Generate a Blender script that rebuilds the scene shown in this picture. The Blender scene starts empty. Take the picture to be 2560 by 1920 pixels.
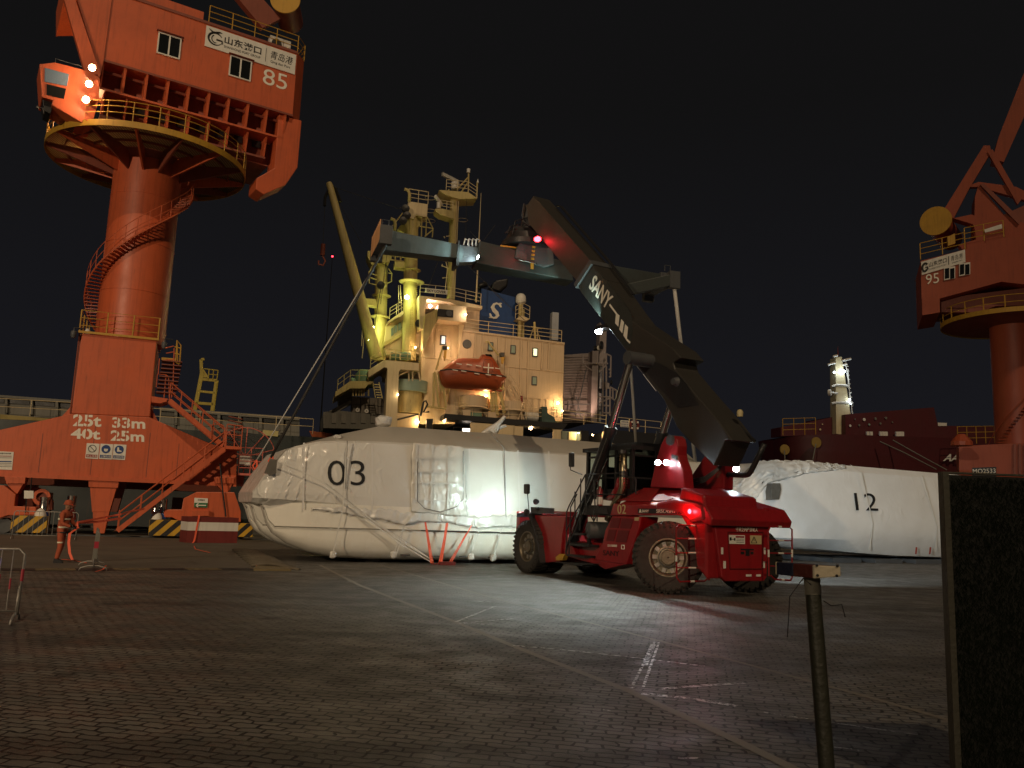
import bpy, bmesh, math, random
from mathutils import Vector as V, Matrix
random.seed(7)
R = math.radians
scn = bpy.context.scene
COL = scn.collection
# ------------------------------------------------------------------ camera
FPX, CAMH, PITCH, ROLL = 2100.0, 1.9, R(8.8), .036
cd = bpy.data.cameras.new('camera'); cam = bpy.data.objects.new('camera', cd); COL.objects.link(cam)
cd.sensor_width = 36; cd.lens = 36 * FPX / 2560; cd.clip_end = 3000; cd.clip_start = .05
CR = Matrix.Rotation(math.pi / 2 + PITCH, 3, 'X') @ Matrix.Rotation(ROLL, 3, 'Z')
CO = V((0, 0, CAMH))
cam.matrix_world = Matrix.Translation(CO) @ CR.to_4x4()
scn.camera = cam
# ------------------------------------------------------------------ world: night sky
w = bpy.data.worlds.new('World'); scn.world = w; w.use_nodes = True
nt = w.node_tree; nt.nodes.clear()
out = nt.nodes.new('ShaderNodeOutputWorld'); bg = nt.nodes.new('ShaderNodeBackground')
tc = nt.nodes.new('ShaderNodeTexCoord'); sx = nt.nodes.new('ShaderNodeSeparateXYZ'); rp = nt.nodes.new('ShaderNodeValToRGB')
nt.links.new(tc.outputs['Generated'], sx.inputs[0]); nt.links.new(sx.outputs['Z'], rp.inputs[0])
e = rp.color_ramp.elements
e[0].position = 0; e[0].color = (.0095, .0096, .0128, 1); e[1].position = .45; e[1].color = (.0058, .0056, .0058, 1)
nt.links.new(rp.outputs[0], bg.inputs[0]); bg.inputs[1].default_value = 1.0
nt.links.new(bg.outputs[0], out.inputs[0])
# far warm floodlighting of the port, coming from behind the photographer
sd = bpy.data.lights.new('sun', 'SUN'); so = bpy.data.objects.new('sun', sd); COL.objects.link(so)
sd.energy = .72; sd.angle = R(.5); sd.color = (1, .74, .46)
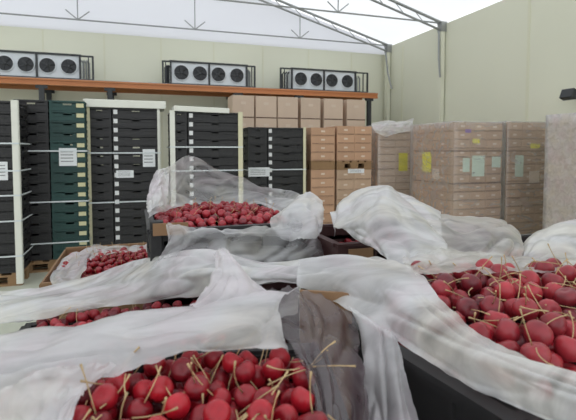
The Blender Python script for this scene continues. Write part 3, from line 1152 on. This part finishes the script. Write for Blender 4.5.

----------------------------------------

Aim: Apart from the pictures, the entries above are to be repeated in full and exactly.

Task answer:
Generate a Blender script that rebuilds the scene shown in this picture. The Blender scene starts empty. Take the picture to be 2560 by 1920 pixels.
import bpy, bmesh, math, random
from mathutils import Vector as V, Matrix
random.seed(7)
R = math.radians
scn = bpy.context.scene
COL = scn.collection
# ------------------------------------------------------------------ camera
FPX, CAMH, PITCH, ROLL = 2100.0, 1.9, R(8.8), .036
cd = bpy.data.cameras.new('camera'); cam = bpy.data.objects.new('camera', cd); COL.objects.link(cam)
cd.sensor_width = 36; cd.lens = 36 * FPX / 2560; cd.clip_end = 3000; cd.clip_start = .05
CR = Matrix.Rotation(math.pi / 2 + PITCH, 3, 'X') @ Matrix.Rotation(ROLL, 3, 'Z')
CO = V((0, 0, CAMH))
cam.matrix_world = Matrix.Translation(CO) @ CR.to_4x4()
scn.camera = cam
# ------------------------------------------------------------------ world: night sky
w = bpy.data.worlds.new('World'); scn.world = w; w.use_nodes = True
nt = w.node_tree; nt.nodes.clear()
out = nt.nodes.new('ShaderNodeOutputWorld'); bg = nt.nodes.new('ShaderNodeBackground')
tc = nt.nodes.new('ShaderNodeTexCoord'); sx = nt.nodes.new('ShaderNodeSeparateXYZ'); rp = nt.nodes.new('ShaderNodeValToRGB')
nt.links.new(tc.outputs['Generated'], sx.inputs[0]); nt.links.new(sx.outputs['Z'], rp.inputs[0])
e = rp.color_ramp.elements
e[0].position = 0; e[0].color = (.0095, .0096, .0128, 1); e[1].position = .45; e[1].color = (.0058, .0056, .0058, 1)
nt.links.new(rp.outputs[0], bg.inputs[0]); bg.inputs[1].default_value = 1.0
nt.links.new(bg.outputs[0], out.inputs[0])
# far warm floodlighting of the port, coming from behind the photographer
sd = bpy.data.lights.new('sun', 'SUN'); so = bpy.data.objects.new('sun', sd); COL.objects.link(so)
sd.energy = .72; sd.angle = R(.5); sd.color = (1, .74, .46)
The Blender Python script for this scene continues. Write part 3, from line 1152 on. This part finishes the script. Write for Blender 4.5.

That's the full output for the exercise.